§ What is needed: Go through the lines below. Copy those with "picture".

§ Source material:
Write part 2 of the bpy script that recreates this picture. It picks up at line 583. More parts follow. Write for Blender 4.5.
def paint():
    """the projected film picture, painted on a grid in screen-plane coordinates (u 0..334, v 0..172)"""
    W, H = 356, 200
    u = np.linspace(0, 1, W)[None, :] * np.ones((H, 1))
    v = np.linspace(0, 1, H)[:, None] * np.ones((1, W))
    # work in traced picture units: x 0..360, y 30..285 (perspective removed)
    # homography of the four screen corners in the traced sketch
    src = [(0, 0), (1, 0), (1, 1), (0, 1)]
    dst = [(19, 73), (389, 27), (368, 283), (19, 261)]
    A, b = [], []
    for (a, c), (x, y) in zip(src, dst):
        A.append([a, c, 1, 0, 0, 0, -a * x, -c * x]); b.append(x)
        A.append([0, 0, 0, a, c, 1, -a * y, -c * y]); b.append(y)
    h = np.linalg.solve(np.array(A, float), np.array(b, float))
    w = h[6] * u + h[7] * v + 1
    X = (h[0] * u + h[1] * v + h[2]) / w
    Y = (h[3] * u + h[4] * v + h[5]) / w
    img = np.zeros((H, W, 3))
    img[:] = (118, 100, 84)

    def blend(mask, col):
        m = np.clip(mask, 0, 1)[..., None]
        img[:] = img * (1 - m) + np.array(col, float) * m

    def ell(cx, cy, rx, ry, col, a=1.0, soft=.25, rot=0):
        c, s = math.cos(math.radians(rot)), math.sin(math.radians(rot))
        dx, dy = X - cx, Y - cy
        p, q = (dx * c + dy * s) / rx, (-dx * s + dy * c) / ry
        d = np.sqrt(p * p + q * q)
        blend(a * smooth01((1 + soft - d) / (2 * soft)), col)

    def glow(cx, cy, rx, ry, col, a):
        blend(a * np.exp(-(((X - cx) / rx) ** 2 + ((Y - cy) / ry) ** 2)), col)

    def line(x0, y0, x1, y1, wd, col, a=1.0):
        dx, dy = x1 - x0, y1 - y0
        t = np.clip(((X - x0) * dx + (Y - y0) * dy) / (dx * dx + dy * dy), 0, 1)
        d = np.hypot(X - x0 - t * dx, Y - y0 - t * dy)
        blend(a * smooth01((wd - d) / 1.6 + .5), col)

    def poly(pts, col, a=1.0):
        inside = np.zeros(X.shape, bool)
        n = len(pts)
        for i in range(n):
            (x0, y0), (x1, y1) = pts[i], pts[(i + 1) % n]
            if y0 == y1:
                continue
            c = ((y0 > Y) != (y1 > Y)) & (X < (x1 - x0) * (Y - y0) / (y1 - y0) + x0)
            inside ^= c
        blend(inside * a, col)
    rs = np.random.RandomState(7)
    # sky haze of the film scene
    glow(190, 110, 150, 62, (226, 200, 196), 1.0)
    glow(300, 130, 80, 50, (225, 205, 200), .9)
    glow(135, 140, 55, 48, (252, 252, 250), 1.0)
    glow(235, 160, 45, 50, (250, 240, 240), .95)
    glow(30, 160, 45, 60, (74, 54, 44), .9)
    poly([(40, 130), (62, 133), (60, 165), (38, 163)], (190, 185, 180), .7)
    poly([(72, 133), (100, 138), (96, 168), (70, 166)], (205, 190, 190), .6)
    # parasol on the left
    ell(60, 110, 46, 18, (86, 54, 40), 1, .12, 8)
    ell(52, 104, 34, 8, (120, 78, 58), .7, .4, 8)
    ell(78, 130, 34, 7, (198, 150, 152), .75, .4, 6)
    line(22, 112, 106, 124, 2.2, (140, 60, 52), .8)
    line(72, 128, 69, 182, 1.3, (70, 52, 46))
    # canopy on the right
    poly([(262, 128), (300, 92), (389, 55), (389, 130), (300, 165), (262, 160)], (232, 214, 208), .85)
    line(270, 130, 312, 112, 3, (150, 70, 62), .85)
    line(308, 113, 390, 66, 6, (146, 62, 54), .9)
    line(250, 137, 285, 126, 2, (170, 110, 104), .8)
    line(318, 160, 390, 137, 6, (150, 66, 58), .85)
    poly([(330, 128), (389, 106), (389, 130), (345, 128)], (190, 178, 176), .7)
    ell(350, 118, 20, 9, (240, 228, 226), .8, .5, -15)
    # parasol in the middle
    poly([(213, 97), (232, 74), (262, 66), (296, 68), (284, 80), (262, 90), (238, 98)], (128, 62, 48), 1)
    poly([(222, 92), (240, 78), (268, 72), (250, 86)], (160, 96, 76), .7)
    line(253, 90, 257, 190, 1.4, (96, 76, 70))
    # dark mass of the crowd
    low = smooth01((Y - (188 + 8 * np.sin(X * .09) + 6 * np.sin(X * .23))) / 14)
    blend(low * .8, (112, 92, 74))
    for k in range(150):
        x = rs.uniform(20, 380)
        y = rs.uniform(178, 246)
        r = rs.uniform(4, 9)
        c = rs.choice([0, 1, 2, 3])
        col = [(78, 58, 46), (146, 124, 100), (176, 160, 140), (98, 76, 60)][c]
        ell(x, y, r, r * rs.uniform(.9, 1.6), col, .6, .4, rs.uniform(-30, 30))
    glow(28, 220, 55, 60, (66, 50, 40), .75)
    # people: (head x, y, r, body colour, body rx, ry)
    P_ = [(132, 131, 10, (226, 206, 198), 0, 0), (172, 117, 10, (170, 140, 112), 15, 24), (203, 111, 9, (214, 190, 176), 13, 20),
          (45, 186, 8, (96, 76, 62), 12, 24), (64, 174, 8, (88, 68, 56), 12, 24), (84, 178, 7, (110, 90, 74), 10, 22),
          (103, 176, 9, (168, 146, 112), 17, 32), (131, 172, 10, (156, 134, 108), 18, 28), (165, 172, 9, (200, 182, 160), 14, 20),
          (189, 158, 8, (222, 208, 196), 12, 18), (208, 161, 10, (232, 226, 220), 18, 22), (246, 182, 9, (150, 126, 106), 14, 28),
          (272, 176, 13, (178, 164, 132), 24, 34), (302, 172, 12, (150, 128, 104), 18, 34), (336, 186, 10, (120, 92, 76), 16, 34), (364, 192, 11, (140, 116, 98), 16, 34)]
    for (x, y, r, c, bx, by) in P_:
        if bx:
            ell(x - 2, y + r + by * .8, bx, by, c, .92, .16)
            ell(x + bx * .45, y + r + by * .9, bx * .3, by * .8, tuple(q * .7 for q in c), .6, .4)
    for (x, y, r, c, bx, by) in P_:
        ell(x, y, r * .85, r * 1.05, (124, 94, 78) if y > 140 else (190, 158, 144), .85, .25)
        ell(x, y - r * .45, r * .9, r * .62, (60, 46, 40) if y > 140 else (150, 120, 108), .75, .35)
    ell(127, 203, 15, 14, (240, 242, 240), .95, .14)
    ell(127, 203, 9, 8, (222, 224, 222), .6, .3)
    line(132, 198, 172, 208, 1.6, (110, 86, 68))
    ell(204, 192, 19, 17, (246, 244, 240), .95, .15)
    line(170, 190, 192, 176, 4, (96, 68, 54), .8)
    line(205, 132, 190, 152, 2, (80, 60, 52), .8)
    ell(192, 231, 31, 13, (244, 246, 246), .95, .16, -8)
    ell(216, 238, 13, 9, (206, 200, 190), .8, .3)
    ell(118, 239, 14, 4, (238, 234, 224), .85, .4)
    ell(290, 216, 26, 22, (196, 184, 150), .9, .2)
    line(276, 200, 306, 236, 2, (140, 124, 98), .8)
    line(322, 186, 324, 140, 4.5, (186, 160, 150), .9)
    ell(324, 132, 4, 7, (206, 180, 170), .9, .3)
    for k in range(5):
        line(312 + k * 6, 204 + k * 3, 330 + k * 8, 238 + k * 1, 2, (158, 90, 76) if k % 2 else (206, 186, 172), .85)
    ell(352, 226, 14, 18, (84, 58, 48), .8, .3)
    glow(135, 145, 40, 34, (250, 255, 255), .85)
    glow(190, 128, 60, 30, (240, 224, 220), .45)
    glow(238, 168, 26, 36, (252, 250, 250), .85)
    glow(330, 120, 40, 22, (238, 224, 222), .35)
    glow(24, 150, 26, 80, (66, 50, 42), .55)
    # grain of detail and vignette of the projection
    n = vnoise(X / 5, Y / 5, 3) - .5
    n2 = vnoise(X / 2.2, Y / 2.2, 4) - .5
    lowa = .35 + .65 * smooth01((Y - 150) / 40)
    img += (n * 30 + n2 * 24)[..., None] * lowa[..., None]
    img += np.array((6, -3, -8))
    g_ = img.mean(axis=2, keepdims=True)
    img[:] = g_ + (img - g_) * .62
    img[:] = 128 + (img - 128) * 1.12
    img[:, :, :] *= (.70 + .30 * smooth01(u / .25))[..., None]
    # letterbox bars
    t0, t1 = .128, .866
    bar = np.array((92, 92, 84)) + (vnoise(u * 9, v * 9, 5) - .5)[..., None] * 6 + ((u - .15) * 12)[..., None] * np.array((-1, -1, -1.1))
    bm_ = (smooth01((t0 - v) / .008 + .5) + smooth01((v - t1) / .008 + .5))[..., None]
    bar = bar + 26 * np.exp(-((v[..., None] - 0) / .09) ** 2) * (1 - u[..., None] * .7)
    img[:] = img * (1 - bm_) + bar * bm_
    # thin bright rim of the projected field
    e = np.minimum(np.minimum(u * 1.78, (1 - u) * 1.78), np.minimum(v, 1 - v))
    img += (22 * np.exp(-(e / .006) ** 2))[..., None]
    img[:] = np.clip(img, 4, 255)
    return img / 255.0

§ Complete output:
Write part 2 of the bpy script that recreates this picture. It picks up at line 583. More parts follow. Write for Blender 4.5.
    """the projected film picture, painted on a grid in screen-plane coordinates (u 0..334, v 0..172)"""
    # work in traced picture units: x 0..360, y 30..285 (perspective removed)